Friday, June 15, 2012

Speaking the language of morality

Ari Ezra Waldman, who blogs about gay legal issues, has turned his attention to those who have come before us and who have sacrificed to get us where we are now. I'm writing about this particular post because it is about the religious leaders on our side.

Troy Perry started the Metropolitan Community Church in 1968 so gays and lesbians would have a safe place to express their faith. He began performing same-sex weddings in 1970, even though the gov't wouldn't recognize them.

Brent Hawkes is Perry's counterpart in Canada. Hawkes performed a same-sex wedding in Toronto in 2001 and the city clerk refused to register it. That brought on a lawsuit, which led to the changes in Canada's marriage laws.

Glide Memorial Church in San Francisco was led by John Moore in 1960. He gave a series of sermons about people of faith should reach out to gay people. Cecil Williams took over in 1963 and made that reaching out official and real. He started pushing for gay equality.

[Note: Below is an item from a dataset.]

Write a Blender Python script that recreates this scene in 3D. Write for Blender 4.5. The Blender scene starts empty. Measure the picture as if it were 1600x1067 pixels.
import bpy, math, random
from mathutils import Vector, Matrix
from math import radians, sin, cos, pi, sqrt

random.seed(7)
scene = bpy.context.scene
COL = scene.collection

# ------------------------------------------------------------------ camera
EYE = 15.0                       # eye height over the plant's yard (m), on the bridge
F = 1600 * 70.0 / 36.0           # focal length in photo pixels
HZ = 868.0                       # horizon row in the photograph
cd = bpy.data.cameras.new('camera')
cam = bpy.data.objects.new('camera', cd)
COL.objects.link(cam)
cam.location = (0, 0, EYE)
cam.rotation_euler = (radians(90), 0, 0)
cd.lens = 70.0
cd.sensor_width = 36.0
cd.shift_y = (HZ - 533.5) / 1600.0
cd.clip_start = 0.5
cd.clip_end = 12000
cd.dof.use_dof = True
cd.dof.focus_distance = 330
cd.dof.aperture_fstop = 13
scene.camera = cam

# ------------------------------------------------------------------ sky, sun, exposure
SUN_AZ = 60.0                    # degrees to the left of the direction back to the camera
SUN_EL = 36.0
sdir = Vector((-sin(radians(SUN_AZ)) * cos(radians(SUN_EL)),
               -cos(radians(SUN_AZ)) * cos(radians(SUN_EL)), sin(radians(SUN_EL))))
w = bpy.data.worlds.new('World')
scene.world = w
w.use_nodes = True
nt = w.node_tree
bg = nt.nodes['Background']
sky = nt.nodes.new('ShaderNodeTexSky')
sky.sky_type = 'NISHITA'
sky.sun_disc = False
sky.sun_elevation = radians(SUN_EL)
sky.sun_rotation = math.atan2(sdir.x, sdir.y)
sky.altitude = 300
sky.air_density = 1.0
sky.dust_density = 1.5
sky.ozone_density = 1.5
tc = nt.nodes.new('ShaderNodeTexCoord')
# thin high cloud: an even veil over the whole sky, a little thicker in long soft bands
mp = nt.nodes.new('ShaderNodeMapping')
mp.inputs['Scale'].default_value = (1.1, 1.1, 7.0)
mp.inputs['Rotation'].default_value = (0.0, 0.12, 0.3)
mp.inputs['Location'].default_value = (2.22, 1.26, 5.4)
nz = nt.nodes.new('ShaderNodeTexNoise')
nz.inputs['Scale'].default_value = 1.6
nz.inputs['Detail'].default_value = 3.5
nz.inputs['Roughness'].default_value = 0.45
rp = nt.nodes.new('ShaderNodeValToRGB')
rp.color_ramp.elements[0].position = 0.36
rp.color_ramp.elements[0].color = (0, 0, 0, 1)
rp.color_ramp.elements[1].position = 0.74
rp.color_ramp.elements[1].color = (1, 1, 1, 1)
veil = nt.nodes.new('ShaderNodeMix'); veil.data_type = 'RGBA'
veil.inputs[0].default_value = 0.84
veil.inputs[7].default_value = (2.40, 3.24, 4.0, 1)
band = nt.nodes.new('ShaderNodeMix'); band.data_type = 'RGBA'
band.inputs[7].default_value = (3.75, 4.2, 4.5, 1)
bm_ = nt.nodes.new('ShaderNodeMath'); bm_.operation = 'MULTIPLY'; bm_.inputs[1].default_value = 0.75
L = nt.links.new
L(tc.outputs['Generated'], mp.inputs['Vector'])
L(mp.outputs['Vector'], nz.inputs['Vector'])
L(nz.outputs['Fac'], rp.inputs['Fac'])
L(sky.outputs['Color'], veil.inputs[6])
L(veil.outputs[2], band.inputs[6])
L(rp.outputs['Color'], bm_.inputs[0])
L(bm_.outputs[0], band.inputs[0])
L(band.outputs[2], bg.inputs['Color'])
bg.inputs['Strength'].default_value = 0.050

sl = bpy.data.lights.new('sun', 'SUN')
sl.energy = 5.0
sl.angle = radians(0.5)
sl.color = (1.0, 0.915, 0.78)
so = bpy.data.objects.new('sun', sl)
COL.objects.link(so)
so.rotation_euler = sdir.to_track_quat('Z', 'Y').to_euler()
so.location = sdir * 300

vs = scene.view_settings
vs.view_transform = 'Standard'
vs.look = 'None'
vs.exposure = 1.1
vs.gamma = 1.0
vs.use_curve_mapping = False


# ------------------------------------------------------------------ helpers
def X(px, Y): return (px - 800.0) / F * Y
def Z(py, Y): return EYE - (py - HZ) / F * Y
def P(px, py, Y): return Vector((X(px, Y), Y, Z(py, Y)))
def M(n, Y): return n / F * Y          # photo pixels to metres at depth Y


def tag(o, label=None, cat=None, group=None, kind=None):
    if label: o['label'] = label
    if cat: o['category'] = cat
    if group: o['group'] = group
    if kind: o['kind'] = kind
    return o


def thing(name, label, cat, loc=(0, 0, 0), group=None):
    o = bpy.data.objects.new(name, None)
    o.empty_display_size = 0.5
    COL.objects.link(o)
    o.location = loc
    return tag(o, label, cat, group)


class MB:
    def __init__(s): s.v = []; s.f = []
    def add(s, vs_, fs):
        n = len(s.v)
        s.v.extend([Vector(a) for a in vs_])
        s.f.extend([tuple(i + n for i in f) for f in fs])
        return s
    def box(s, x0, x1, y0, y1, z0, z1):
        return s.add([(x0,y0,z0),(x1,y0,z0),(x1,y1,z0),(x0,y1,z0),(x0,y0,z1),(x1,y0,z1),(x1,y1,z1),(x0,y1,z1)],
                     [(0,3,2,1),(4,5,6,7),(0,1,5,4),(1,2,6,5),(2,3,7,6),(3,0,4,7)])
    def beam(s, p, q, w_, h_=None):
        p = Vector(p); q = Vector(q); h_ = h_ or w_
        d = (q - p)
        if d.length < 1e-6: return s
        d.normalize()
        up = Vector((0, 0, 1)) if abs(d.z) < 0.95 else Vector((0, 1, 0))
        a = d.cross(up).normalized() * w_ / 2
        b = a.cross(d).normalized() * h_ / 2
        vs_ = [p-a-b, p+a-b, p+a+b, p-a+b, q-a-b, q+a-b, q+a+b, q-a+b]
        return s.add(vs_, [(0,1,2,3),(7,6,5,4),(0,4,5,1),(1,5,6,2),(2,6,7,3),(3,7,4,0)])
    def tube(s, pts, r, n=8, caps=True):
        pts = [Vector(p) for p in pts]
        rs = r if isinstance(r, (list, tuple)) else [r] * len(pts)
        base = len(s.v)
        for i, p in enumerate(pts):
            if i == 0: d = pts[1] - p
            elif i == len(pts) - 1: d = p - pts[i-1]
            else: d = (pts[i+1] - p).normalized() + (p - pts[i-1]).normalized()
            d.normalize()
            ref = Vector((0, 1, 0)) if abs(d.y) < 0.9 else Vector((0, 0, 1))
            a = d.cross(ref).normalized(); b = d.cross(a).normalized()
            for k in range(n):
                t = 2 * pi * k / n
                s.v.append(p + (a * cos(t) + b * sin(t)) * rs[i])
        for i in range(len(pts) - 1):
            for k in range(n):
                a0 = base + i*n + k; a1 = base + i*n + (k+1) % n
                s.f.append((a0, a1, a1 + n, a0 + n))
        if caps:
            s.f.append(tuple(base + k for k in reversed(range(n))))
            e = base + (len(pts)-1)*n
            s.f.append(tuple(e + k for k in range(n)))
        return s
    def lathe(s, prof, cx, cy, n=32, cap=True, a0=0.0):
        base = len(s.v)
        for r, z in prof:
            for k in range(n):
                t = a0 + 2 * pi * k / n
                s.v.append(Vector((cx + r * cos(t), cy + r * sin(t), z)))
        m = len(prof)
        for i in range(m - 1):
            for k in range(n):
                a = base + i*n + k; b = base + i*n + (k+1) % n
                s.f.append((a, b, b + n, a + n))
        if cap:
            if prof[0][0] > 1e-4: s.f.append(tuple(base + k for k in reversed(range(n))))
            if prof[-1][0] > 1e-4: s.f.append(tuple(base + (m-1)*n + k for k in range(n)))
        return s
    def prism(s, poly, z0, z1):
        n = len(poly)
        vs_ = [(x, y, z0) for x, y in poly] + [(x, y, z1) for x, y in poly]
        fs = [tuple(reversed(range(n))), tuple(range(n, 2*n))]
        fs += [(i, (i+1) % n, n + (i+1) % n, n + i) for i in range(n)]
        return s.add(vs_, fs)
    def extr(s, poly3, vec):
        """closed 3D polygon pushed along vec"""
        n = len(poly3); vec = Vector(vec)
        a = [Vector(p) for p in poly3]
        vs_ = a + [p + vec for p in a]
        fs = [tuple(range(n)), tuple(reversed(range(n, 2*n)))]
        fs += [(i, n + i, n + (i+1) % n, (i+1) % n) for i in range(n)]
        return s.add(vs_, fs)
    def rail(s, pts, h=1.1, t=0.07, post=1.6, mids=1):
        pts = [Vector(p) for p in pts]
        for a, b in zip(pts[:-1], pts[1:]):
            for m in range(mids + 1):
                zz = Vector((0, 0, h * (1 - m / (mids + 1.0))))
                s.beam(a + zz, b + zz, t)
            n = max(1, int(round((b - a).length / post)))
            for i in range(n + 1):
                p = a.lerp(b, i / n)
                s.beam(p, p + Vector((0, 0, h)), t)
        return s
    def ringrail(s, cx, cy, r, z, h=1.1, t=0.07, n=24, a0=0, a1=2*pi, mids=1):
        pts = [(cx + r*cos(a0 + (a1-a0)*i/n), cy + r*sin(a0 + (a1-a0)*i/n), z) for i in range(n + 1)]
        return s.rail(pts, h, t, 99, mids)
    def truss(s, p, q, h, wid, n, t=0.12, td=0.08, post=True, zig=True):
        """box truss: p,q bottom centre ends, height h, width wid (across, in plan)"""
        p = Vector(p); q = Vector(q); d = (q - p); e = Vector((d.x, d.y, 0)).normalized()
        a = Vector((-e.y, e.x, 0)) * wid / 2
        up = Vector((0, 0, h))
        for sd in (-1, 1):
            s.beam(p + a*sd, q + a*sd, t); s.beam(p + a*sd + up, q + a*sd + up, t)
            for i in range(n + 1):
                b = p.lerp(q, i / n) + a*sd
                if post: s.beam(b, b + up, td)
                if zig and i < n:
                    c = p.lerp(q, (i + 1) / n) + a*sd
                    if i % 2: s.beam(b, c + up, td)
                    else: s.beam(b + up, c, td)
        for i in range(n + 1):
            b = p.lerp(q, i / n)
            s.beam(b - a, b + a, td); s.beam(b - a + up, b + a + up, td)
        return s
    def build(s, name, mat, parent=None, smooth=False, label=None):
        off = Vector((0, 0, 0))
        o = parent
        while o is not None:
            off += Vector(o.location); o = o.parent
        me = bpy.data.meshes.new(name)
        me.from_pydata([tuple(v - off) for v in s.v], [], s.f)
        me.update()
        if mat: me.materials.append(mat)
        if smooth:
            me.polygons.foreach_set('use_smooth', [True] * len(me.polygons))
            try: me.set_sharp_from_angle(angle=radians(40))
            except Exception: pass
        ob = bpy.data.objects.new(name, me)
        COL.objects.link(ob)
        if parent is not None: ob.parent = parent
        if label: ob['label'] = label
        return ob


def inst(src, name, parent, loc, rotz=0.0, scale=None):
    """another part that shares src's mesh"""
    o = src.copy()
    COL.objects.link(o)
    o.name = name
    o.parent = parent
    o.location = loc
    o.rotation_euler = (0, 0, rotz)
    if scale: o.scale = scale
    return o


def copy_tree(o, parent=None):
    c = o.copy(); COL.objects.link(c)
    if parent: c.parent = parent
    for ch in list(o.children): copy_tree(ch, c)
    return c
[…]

There is also Rabbi Sharon Kleinbaum, gay Orthodox rabbi David Greenberg, Randy Roberts Potts, and Father Bob Pierson. The last one argues that voting for marriage equality is the Catholic thing to do.

There are the actions of these people and many others not named who put their faith into action. Examples are the religious briefs filed as part of the suits trying to overturn the Defense of Marriage Act. These briefs say that "DOMA violates the Constitution's ban on the establishment of religion, or the favoring of one religious doctrine over another."

That means we must discuss our issues in terms of morality, not just rights and freedom, and we must seek out religious allies who already speak that language. We can't just ask government to leave us alone, we deserve full inclusion in society. In a country with strong Judeo-Christian roots, we must prove the moral worth of gay people. The church can help with that.